As part of the UN Food Systems Summit 2021, the dialogue explored the concept of a circular economy, with a focus on Chinese agricultural systems. China has rapidly transformed their food production systems to meet a “Zero Increase Action Plan” for fertilizers and pesticides, and therefore provides an excellent case study to explore the concept of a circular economy in sustainable food system further.

The aim of the dialogue was to: Share knowledge on the feasibility and risks of using organic fertiliser in agricultural production through adoption of a Circular Economy approach.

Discussions focused on the three key themes:

  1. Current policy frameworks and future policy drivers
  2. Technical adaptions in waste recovery and use of resources
  3. Potential risks and mitigation measures

The session opened with Prof. Steven Banwart setting the scene and outlining the Global Climate – Food –Sanitation Challenge. This was followed by 3 flask talks from Prof Yongguan Zhu, Dr Laura Carter and Prof. Jeremy Guest each talking on one of the 3 key themes. This provided great stimulation and food for thought to open the discussion sessions.  

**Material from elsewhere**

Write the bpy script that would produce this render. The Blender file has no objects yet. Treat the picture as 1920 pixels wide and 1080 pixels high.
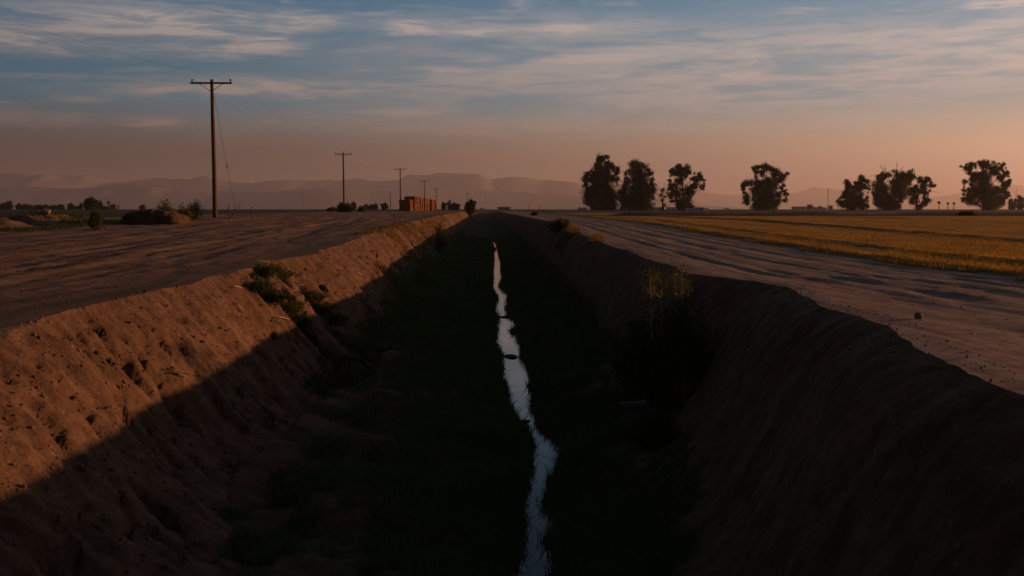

A report for the UN Food System Summit will be submitted by middle of June, 2021. This will be assimilated with reports from multiple other dialogues happening globally with the results to be presented at the UN Food System Summit meeting in September 2021 in New York. The team plan to work on a policy paper following this Dialogue. We will share updates and links to the report and paper once they are produced.